Zone d'ombre
A quelques jours d’intervalle, entre une nuit de poésie quai de Seine et les brises de l’ouest, je les ai raccompagnés, nonchalants inquiets, rêveurs lucides, la cigarette aux lèvres, bruns debout dans la brume de décembre. Ils m’ont laissé en partage quelques rêves et des verres sur le coin d’une table, leurs mots jetés en travers des jours, des noms, des sourires et l’envie d’un monde différent, beaucoup plus simple que celui que l’on prétend. Le mariage pour tous, un monde d’égalité tout simplement. Et, plus par pudeur que par indifférence, je les suis à voix-basse, fustigeant à demi-mots ceux que la liberté dérange.
Que puis-je faire d’autre moi la mère, la sœur, la nièce, l’amie d’homosexuels ? C’est une fin d’année qui sent le souffre dans une atmosphère de fin de règne et l’exclusion. Pourquoi tant de rage pour défendre les territoires du passé, les visions étroites et les causes perdues ? Bientôt on s’aimera en France comme on s’aime déjà en Hollande, en Norvège, en Belgique, en Espagne et même au Portugal et l’amour quel qu’il soit, ne peut être la fin du monde.

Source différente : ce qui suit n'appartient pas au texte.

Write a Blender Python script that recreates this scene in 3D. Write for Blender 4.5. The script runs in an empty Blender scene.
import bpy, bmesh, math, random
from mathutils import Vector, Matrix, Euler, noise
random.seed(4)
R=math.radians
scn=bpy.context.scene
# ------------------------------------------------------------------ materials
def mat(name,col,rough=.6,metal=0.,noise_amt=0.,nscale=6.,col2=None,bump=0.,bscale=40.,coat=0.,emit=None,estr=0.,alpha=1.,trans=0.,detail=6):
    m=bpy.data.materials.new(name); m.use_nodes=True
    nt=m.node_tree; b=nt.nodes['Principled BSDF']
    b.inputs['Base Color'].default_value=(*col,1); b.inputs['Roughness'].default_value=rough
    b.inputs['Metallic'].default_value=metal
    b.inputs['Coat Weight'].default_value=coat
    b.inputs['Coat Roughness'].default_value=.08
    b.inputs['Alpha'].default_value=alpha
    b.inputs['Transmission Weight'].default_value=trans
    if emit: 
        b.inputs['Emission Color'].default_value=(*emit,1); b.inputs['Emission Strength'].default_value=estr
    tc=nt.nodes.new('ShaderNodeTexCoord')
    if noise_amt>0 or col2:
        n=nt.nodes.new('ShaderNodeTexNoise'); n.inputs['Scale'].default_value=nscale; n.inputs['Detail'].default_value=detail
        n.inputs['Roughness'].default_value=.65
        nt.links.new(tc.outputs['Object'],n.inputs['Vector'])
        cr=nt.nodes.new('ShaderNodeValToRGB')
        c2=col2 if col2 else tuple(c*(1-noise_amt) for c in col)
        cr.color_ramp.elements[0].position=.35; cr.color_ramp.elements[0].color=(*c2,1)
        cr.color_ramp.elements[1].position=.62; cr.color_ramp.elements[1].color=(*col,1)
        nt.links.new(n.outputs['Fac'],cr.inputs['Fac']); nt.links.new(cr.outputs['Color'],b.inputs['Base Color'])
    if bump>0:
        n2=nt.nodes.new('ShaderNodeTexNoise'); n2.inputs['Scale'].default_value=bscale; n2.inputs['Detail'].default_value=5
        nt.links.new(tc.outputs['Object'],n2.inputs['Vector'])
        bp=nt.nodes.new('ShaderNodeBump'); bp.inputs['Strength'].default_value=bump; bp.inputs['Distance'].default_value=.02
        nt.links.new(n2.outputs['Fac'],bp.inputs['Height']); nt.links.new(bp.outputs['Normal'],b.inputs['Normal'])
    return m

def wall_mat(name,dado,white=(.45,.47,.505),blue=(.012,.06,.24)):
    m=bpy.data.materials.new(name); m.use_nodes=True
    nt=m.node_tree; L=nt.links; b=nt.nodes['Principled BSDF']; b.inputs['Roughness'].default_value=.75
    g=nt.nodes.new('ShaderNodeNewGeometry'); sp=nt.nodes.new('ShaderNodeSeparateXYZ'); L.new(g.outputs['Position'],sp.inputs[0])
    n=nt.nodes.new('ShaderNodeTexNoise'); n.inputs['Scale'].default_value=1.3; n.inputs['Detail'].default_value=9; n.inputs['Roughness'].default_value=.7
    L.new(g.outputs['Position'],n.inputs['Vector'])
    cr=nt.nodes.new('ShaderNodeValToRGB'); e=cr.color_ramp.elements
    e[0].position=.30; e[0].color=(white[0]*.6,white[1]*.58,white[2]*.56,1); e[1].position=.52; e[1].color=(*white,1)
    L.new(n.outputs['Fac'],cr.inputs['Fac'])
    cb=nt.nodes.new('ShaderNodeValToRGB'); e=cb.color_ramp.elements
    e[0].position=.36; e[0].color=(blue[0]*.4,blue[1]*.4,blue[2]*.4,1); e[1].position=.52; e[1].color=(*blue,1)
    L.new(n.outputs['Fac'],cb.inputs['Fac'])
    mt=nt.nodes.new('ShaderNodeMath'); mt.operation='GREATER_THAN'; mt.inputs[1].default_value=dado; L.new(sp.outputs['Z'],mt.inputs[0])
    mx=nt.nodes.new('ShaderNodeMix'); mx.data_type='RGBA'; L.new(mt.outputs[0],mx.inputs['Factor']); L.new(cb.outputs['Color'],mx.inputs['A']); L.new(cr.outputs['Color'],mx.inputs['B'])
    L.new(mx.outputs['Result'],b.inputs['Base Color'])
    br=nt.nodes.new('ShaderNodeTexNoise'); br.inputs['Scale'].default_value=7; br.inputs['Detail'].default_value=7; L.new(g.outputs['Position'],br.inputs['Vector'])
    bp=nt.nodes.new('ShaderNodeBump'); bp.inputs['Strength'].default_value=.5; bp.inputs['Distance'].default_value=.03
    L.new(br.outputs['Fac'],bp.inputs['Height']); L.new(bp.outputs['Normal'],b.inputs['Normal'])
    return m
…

Je ne dors pas. Il est deux heures, quatre heures et la lumière clignote dans la nuit, c’est le phare de facebook, la lueur verte d’un « ami » qui se lève pour écrire et poste avant d’aller dormir. C’est là que je guette l’air du temps, Julien l’étudiant-écrivain ou Eric le vieux, qui ne croit plus à rien ou encore Jenny qui a attendu en vain et s’en va finir la nuit, à deux mains sur son blackberry. Maria qui n’aime plus que les chats est revenue seule de Glasgow et Sorian remercie ceux qui étaient à sa signature hier soir. On s’est connues dans son ancienne vie mais c’est décidé, elle l’annonce, Anne repart pour l’ouest afin que dure cet amour qui n’aurait jamais du commencer. Piotr n’aime plus que les livres mais il n’écrira pas ce soir, trop de bière et d’ennuis et puis il a cours demain. Ici les chouettes tournoient dans la nuit.
Cinq heures, la lumière verte encore. Marianne déclare qu’elle ne supporte ni la médiocrité, ni les faux semblants, ni le mensonge et qu’elle entend bien le faire savoir. C’est ce qu’elle fait sur facebook, on entend que ça, cette clameur qui monte et tourbillonne en vert dans la nuit noire. Et voila c’est lundi, facebook étire sa gueule de bois au fil des statuts. « J’ai dit ça, mais c’est pas comme si je l’avais dit » « J’aime » « Bravo, tu as raison » « je t’aime ». Mes amis, à tort ou à raison, mes followers, moi aussi je vous aime et maintenant c’est lundi et j’ai repris goût à mon exil. Je dépose vos ex-voto au coin du cœur et des yeux, je me relis, je me rature et je m’expose en toute impunité. Ça se fera.
« Confiteor Deo omnipotenti » ouvrez les yeux de ceux qui croient voir, les oreilles de ceux qui pensent avoir entendu car ils sont peu nombreux ceux qui ont compris de quoi il s’agit.